The team decided to push that aspect of the film with the consequence of exploding the visual effects budget. “Every time we could, we would manipulate something in the frame or the scene that was secondary,” explains Weisblum. “If there was a reflection in the shot, we would do something to it that would make it seem off – change of speed, or adjust it a little bit so that there were things lurking in the corners of the frame all the time that were unpredictable. We would never give you time to rest on it.”

In the club scene, where Nina goes out for the night with Lily and decides to let loose by taking ecstasy, these subconscious suggestions build to a crescendo.
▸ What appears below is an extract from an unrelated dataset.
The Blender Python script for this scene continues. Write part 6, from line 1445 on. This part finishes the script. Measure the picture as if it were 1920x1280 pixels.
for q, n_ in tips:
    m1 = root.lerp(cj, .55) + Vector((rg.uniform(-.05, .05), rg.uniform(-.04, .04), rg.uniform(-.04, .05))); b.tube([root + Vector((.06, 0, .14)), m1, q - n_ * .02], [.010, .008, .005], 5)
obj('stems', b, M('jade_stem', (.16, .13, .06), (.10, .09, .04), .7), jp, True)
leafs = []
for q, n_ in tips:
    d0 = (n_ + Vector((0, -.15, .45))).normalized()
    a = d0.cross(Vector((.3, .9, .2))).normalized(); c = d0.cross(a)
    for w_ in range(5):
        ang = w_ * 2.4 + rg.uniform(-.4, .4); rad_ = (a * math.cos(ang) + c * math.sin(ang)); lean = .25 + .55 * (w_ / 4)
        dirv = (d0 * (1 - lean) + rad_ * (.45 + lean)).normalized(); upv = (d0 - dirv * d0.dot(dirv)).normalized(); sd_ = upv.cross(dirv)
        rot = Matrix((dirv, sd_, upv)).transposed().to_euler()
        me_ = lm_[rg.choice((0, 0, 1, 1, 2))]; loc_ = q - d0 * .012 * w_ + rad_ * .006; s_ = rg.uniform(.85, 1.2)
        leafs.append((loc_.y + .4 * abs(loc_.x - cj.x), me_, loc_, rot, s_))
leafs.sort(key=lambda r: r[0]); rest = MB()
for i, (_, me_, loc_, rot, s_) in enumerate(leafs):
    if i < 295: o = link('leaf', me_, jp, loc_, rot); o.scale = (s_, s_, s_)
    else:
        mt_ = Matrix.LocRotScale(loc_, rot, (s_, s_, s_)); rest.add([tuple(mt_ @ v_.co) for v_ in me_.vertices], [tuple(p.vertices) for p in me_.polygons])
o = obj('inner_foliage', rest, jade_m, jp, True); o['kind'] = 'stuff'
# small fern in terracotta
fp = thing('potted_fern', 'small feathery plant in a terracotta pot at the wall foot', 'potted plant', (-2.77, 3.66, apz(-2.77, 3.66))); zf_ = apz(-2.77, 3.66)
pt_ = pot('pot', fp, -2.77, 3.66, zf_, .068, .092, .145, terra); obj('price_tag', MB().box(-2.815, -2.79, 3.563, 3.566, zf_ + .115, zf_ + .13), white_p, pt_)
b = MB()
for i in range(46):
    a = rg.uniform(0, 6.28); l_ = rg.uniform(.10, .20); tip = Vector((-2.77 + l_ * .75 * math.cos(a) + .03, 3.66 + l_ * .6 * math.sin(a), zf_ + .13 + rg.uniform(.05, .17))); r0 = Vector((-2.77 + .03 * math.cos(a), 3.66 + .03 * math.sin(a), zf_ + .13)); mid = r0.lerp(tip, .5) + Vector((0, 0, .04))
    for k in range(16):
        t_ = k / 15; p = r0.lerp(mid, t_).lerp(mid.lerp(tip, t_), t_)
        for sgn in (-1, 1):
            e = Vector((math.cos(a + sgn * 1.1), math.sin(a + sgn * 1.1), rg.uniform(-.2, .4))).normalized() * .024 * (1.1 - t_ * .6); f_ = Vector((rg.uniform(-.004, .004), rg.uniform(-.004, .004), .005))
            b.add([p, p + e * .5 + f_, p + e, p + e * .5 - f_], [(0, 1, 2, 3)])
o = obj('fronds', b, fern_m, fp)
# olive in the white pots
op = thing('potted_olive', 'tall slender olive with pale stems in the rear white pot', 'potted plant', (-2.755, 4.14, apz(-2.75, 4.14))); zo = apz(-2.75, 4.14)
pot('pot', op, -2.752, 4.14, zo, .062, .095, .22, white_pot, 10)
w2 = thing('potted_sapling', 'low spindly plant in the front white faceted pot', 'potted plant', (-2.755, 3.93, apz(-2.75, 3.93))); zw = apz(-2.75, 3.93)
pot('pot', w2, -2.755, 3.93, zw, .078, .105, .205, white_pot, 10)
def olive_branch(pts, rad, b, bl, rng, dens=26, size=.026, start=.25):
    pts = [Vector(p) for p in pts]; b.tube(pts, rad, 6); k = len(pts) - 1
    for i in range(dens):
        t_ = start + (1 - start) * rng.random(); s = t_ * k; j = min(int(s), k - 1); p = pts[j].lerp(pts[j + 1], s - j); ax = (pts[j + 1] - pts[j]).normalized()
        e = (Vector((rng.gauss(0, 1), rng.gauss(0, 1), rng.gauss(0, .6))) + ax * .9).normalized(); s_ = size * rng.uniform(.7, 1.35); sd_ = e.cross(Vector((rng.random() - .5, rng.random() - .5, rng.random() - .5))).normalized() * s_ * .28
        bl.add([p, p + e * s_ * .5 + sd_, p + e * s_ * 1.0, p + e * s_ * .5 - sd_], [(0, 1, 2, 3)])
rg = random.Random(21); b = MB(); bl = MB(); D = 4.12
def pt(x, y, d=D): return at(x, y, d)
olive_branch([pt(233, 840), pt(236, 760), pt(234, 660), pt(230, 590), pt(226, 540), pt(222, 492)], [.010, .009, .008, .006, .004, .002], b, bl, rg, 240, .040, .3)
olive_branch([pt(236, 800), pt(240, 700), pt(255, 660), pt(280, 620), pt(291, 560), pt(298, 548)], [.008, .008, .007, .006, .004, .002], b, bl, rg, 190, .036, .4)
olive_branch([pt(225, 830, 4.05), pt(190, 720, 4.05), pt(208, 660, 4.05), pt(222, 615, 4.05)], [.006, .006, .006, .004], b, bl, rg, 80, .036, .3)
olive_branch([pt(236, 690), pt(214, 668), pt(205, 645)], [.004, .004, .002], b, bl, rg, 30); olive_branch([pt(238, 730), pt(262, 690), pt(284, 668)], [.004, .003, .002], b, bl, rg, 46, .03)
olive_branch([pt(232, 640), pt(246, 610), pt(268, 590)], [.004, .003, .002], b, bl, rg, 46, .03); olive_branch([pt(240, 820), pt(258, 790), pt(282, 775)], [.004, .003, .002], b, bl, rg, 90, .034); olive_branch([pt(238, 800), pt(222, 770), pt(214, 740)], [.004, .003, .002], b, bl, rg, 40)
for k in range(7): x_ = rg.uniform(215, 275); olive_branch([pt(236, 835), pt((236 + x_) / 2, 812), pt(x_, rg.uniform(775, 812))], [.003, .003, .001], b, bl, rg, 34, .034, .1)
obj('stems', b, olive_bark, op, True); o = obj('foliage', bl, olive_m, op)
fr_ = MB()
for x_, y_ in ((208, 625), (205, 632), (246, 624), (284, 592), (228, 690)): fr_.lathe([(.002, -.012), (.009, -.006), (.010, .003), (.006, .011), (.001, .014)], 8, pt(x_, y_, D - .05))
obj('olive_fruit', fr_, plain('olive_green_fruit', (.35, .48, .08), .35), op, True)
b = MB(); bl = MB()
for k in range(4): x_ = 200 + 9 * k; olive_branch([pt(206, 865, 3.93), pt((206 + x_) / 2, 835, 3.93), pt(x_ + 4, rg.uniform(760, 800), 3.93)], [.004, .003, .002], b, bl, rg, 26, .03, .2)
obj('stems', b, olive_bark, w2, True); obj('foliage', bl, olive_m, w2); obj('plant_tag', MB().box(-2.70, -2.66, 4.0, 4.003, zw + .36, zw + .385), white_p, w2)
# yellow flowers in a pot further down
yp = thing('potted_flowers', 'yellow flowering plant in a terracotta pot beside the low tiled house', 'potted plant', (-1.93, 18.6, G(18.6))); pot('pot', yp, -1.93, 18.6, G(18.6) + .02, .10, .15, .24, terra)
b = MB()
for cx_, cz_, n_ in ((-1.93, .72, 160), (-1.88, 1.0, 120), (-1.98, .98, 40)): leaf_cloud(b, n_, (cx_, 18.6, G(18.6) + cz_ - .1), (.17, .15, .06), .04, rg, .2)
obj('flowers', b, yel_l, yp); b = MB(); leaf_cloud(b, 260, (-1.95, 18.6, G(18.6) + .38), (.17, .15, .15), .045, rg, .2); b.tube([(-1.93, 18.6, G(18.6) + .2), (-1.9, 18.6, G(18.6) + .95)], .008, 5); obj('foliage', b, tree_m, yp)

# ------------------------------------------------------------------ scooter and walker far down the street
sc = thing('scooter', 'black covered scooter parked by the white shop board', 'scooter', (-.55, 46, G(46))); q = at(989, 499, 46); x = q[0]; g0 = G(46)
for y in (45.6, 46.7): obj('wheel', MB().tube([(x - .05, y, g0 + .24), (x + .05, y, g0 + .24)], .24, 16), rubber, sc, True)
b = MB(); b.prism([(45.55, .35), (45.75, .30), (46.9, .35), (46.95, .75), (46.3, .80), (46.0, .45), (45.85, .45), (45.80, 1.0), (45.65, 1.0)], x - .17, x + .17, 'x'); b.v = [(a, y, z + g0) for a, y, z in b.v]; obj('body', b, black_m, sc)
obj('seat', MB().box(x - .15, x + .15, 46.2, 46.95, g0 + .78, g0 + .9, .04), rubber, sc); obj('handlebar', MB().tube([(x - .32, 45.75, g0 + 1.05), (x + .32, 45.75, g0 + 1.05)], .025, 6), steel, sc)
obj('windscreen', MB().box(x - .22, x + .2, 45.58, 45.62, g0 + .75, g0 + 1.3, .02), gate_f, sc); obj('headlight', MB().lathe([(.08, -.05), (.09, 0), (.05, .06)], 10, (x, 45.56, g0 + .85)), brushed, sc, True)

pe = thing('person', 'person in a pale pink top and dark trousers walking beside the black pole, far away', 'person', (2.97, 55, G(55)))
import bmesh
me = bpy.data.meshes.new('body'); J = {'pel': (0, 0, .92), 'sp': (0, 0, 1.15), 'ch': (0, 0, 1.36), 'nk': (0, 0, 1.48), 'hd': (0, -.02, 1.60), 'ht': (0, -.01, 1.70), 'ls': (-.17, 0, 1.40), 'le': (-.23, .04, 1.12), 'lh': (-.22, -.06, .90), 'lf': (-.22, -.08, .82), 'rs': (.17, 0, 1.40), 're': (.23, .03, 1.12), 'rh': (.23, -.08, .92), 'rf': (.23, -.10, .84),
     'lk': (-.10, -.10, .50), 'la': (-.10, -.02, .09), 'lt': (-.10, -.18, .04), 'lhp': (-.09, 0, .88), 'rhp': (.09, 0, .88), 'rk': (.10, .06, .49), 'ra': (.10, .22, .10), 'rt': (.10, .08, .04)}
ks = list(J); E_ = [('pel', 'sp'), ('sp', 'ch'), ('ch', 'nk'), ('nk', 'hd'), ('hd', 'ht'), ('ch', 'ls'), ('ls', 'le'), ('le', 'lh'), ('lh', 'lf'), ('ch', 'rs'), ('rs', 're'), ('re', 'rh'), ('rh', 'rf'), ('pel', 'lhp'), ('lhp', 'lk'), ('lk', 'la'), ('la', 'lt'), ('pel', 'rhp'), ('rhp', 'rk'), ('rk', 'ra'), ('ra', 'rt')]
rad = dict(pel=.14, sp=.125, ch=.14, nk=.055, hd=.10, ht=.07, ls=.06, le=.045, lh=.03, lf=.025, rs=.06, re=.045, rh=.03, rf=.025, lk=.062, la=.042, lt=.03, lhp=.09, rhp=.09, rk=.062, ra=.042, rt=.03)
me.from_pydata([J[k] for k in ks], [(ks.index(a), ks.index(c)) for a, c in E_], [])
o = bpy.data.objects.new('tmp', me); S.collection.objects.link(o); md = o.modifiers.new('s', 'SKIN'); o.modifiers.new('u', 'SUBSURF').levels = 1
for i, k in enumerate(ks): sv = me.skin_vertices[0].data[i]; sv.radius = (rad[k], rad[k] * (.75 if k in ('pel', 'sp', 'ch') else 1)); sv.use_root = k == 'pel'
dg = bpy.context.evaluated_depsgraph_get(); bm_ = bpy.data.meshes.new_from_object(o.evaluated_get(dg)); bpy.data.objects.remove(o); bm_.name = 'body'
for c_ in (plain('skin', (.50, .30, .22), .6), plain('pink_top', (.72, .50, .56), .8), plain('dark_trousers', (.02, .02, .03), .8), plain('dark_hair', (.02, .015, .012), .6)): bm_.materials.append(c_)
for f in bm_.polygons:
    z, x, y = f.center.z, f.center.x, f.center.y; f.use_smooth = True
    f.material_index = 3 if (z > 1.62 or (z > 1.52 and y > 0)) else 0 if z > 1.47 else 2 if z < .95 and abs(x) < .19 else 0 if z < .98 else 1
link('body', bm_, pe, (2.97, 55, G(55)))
The filmmakers hid as much subliminal imagery as they could in that 45-second sequence – a massive collage of manipulated still images, as many as a thousand, from Swan Lake and Nina’s life depicted as duplicates dancing around Nina and Lily.

Originally tested in pre-production as a series of strobing images shot by cinematographer, Matthew Libatique, Weisblum discovered in editing the sequence that most of what was coming across in the editing were single frames from the strobes, still images essentially, with frames of black in between. Although the footage was shot in a traditional way so that it would flow, he discovered that they could chop it up to tell the story. It was possible to play with those still images any way they wanted without it registering for the audience, as long as the viewer had something to latch onto in the foreground, which was Nina dancing with the guys and girls and getting lost in the whirlwind of activity.

“It kind of sums up the effect of the movie in a lot of ways, what we were trying to do there,” Weisblum reveals. “Her perception of reality is aggressively skewed. In the same way that she can’t get a grip on what’s going on in her life, or what’s real and what’s fantasy, we wanted the audience to be experiencing that as well.”